Rosso Dell'Umbria 2006 IGT Rojano Cantina Tudernum, 24,40$ (11155585), ***1/2,$$$, 2010-2013.

Curieux vin rouge d'Ombrie (Italie), associant Sangiovese (60%), Merlot (30%) et Sagrantino (10%) et élevé en fûts, sa couleur un peu tuilée montre des signes d'évolution. Le bouquet est nuancé, encore là assez évolué quoique sans rien de déclinant, et la bouche suit, avec des notes de cuir bien présentes, et des nuances de fruits cuits. 13,5% (54 caisses).

Côtes du Roussillon Villages 2009 Les Vignes de Bila-Haut Chapoutier, 15,95$ (11314970), ***1/2,$1/2, 2010-2014.

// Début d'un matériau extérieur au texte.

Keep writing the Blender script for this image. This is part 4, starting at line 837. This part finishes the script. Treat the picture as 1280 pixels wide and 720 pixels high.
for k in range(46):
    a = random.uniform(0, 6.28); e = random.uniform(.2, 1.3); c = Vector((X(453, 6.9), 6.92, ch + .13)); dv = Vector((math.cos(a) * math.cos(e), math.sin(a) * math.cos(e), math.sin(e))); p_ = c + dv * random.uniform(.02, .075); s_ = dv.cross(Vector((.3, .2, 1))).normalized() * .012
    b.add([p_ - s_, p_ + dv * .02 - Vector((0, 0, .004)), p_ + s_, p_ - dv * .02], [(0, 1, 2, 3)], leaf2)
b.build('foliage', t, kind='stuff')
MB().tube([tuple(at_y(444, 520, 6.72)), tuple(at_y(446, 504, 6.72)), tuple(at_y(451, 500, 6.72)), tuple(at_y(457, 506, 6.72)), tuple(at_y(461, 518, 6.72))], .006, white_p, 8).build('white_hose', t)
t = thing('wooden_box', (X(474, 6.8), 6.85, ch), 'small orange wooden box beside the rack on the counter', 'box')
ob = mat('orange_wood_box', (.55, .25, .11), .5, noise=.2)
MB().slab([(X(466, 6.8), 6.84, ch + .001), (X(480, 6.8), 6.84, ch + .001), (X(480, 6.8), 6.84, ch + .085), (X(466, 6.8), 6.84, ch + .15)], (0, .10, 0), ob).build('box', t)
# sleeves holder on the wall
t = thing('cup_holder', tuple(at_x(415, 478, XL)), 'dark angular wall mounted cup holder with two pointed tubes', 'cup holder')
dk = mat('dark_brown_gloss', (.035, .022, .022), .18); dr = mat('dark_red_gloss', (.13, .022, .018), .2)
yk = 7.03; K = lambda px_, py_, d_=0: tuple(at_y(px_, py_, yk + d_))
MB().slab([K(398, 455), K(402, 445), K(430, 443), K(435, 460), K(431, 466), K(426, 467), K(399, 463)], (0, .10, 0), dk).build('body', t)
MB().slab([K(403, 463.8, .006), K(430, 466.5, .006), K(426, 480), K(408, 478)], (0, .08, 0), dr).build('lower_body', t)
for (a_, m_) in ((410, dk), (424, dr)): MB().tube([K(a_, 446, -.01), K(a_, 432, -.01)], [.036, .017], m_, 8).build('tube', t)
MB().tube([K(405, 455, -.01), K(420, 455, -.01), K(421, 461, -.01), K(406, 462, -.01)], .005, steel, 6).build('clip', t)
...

Exemple percutant de très bon rapport qualité-prix, sinon imbattable. Fait de Syrah, de Grenache et de Carignan, puis élevé en cuve, ce vin rouge a entre autres comme particularité d'être entièrement égrappé - on retire donc la partie boisée, ou ligneuse, des grappes avant de les mettre à fermenter. Résultat, une belle couleur soutenue, un bouquet de bon volume, de fruits noirs, net, que suit une bouche charnue, avec du corps, des saveurs pleines d'éclat que domine la Syrah, des tannins à la fois fermes et bien enrobés. Savoureux. 14,5% (1463 caisses).